As Brunei does, also most significant oil and gas exporters have little in the way of domestic industry and many of them are incapable of feeding themselves without imports from the rest of the world (Russia is a notable exception). Some, such as Norway and a few of the smaller Gulf states, amassed enormous foreign reserves to protect themselves from price declines when times were good, but many did not, instead preferring to spend the temporary windfall on everything from military misadventures to experiments in “Bolivarian socialism”. As mentioned above, Brunei belongs to the latter group, with its expansive fiscal policy.
Furthermore, there are big differences between the impact of the oil price on government budgets in places that peg their currencies to the dollar, such as Saudia Arabia and the Gulf emirates, and places with floating currencies, such as Norway and Russia.
The below graph represents the distribution of the countries by breakeven oil price.
As it is made clear by the trend line, Norway has the lowest breakeven price, far below the average crude oil price; this means that the conservative policies during more favourable periods allowed the Norwegian economy to reduce its exposure to oil price movements, thus gaining a competitive advantage during negative macro trends. On the other hand, we find states that were unable to accumulate extra reserves, most probably due to a difficult political situation: that is the case of Libya, Colombia and Venezuela, whose breakeven prices are far above the average crude oil price.
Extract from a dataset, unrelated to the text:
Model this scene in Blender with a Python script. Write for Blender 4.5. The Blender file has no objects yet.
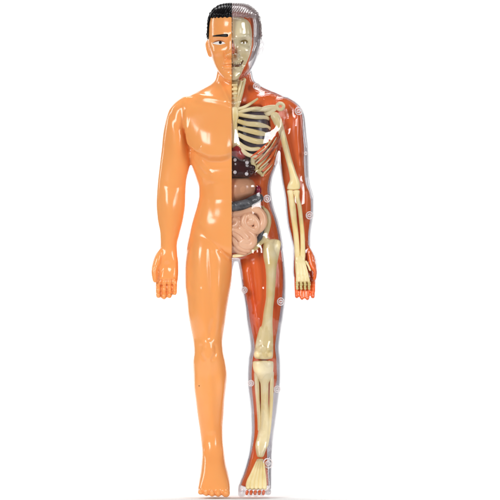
import bpy, bmesh, math, random
import numpy as np
from mathutils import Vector
from mathutils.bvhtree import BVHTree

random.seed(7); rng = np.random.default_rng(7)
S = 0.001            # one drawing unit = 1 mm; x to the right, y down, d = depth (negative towards the viewer)
Y0 = 497.0           # drawing y of the floor
scene = bpy.context.scene
COL = scene.collection

# ------------------------------------------------------------------ camera, world, lamps
cam_d = bpy.data.cameras.new('camera'); cam = bpy.data.objects.new('camera', cam_d); COL.objects.link(cam)
cam.location = (0.0, -6.0, (Y0 - 250) * S); cam.rotation_euler = (math.radians(90), 0, 0)
cam_d.sensor_width = 36; cam_d.lens = 36 * 6.0 / 0.5; cam_d.clip_end = 100; cam_d.clip_start = 0.05
scene.camera = cam

world = bpy.data.worlds.new('World'); scene.world = world; world.use_nodes = True
bg = world.node_tree.nodes['Background']; bg.inputs[0].default_value = (1, 1, 1, 1); bg.inputs[1].default_value = 0.13

def area(name, loc, target, sx, sy, power, col=(1, 1, 1)):
    l = bpy.data.lights.new(name, 'AREA'); l.shape = 'RECTANGLE'; l.size = sx; l.size_y = sy
    l.energy = power; l.color = col
    o = bpy.data.objects.new(name, l); COL.objects.link(o); o.location = loc
    o.rotation_euler = (Vector(target) - Vector(loc)).to_track_quat('-Z', 'Y').to_euler()
    return o
area('softbox', (-1.15, -1.55, 0.95), (0, 0, 0.28), 0.68, 0.8, 25)
area('softbox', (1.3, -1.4, 0.8), (0, 0, 0.28), 0.5, 0.9, 17.5)
area('added_backdrop_lamp', (-1.25, 0.8, 0.9), (-0.15, 1.75, 0.3), 0.5, 1.0, 13)  # unseen lamp added to push the sweep to white
area('added_backdrop_lamp', (1.25, 0.8, 0.9), (0.15, 1.75, 0.3), 0.5, 1.0, 13)  # its added twin on the other side, also out of view
area('added_backdrop_lamp', (0.0, 0.42, 1.45), (0.0, 0.22, 0.0), 0.9, 0.4, 13)  # added overhead, unseen, to lighten the floor shadow round the feet

vs = scene.view_settings; vs.view_transform = 'Standard'; vs.look = 'None'; vs.exposure = 0.0; vs.gamma = 1
cy = scene.cycles
cy.use_denoising = True
cy.transparent_max_bounces = 40; cy.max_bounces = 10; cy.diffuse_bounces = 3; cy.glossy_bounces = 4
cy.caustics_reflective = False; cy.caustics_refractive = False

# ------------------------------------------------------------------ materials
def srgb(r, g, b):
    f = lambda c: c / 12.92 if c <= 0.04045 else ((c + 0.055) / 1.055) ** 2.4
    return (f(r / 255), f(g / 255), f(b / 255), 1)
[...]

In the middle are all the other countries including Brunei, which actually needs just a little rise in the oil price to “fix” its current balance account.
In conclusion, while there is some skepticism among analysts about an active intervention by the government to address this issue, it is without doubt that such economic structure, heavily dependent on oil price, and the rising political tensions with neighbouring countries may lead to further internal troubles which could compel the government to undertake an expansive fiscal policy, thus further worsening the current balance account.